Dear readers, and oil & gas investors...there is a perplexing, and historically difficult problem I've been dealing with for 25 years....it is about how to deal with the matter of working successfully with state securities regulators, and in particular figuring-out how to do everything possible to avoid what is commonly call their cease & desist, or cease & refrain orders. These orders are issued by state regulators for technical violations, or other mistakes which can be made by smaller companies and their attorneys when offering private placements to private investors to raise capital for oil & gas drilling, real estate, and other private equity programs.
Cease & desist orders can effectively stop smaller companies 'dead in their tracks' from raising further capital after they are issued, or until they are explained to the satisfaction of a state regulator, or dropped, dismissed, or expunged. C & D's are not judicial actions, and no due process, or court case legal procedure has been followed. No court whether civil, state, or federal has heard the complaint, nor made a decision or judgement, and no jury has heard an argument in a court prior to a C & D order that is issued by a regulator. C & D decisions are really unilateral actions or decisions made by department of securities regulators, at the state government level. Decisions can vary greatly from state to state, and don't have to be based on fraud, or the complaint of fraud. You are considered guilty until proved innocent when the orders are issued, and the states coordinate, and cooperate with one another when any state issues such as order. A company or person can be issued a C & D for a variety of reasons the state regulator writes in his findings, or when he believes a technical mistake, a violation of a rule, or omission of something is made by an individual or company that he makes a decision is material...the C & D's usually having nothing to do with a deal, but are issued to the company or the owners of the company.

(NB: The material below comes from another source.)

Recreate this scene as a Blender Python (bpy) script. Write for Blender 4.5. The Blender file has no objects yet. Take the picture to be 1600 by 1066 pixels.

To put it bluntly, if someone accuses you of something, a state regulator can shut you down if in his opinion, he thinks this accusation or for example a competitors complaint may have merit, or is a part of a 'pattern' of violating the rules the regulator interprets. It's sort of like the story told by Fred Thompson in the movie 'Days of Thunder', when Tom Cruise, and Rowdy Gates were running into each other on the race track with their stock cars, and were told, "If you so much as touch paint one more time I'm going to pull your licenses, and stop you from racing." Then he tells the two racers about the lettuce story. If you leave lettuce on the docks and wait for the perishable lettuce to spoil before you inspect it, you know what happens. The analogy in this case is, the racer's short careers could quickly be over. This is exactly what can happen to a small, and fledgling company trying to fund itself and grow when issued an embarrassing, and heart stopping Cease & Desist to it's principals.
If you stop a business from doing business, especially a small business with one principal source of funding, you can quickly kill the business, and greatly injure the private, and typically 'accredited' investors who fund it. In the zeal of some regulators, or enthusiasm to enforce the rules, or maybe to make a career, by simply issuing a cease & desist order, and then sitting on possibly an action without merit...they can absolutely, and subsequently be the prime reason you can kill a business. In a 'real' deal, or one making money, or will make money for investors, the real losers are the private investors. In my opinion, what regulators should do first is simply call the small company securities attorneys who write the private placement memorandums and give them the opportunity to make corrections, changes, or fix any mistakes, errors of omission, or unintended errors, BEFORE they issue a cease & desist, which takes a lot of money to get dropped, dismissed, or ever expunged.
C & D orders are issued to private companies who operate or raise funds with a federal exemption through the private placement offering mechanism or Reg D. Private, or smaller companies are not exempt entities such as banks, insurance companies, or licensed professionals who supposedly conduct themselves in such a manner they don't need to be as carefully supervised, and controlled as tightly as the smaller companies without the business or financial acumen to control or regulate themselves.
The state regulators have very broad powers to supervise and enforce the rules for smaller investment companies. The stated or written reason for this power is to keep smaller companies honest, and to make sure full disclosures are made to potential investors about the risks, and other issues they regulators want to make clear or be sure investors see in any offering memorandum made with a PPM. The problem is one of determining whether you are getting fair treatment, and can get quick resolutions when you are honest, and simply made a mistake, or your attorney has made a mistake in writing the private placement memorandum you use to raise funds.
The direct participation private placement exemption or Regs 502-506-D are allowed or permitted by the FEDERAL government to enable the smaller companies who have few other choices to raise investment capital, and the private investor may be their only real recourse to start businesses, or fund small oil & gas companies prior to being able to qualify, or pay the relatively expensive costs associated with taking a company public, or doing an IPO for example.
Most smaller companies involved with drilling programs for example cannot meet the bank requirements for getting loans. Banks are not in the habit of taking risk they can't control, and want collateral they understand such as homes & cars. Increasingly, in my opinion, the smaller private, and independent companies started by entrepreneurs are being squeezed out of the marketplace by large corporations with government help and support. This can take the form of punitive actions taken by such regulator actions as the issuance of cease & desist orders without giving a company notice first, or an opportunity to correct the mistake, or discussing a complaint with the company counsel first.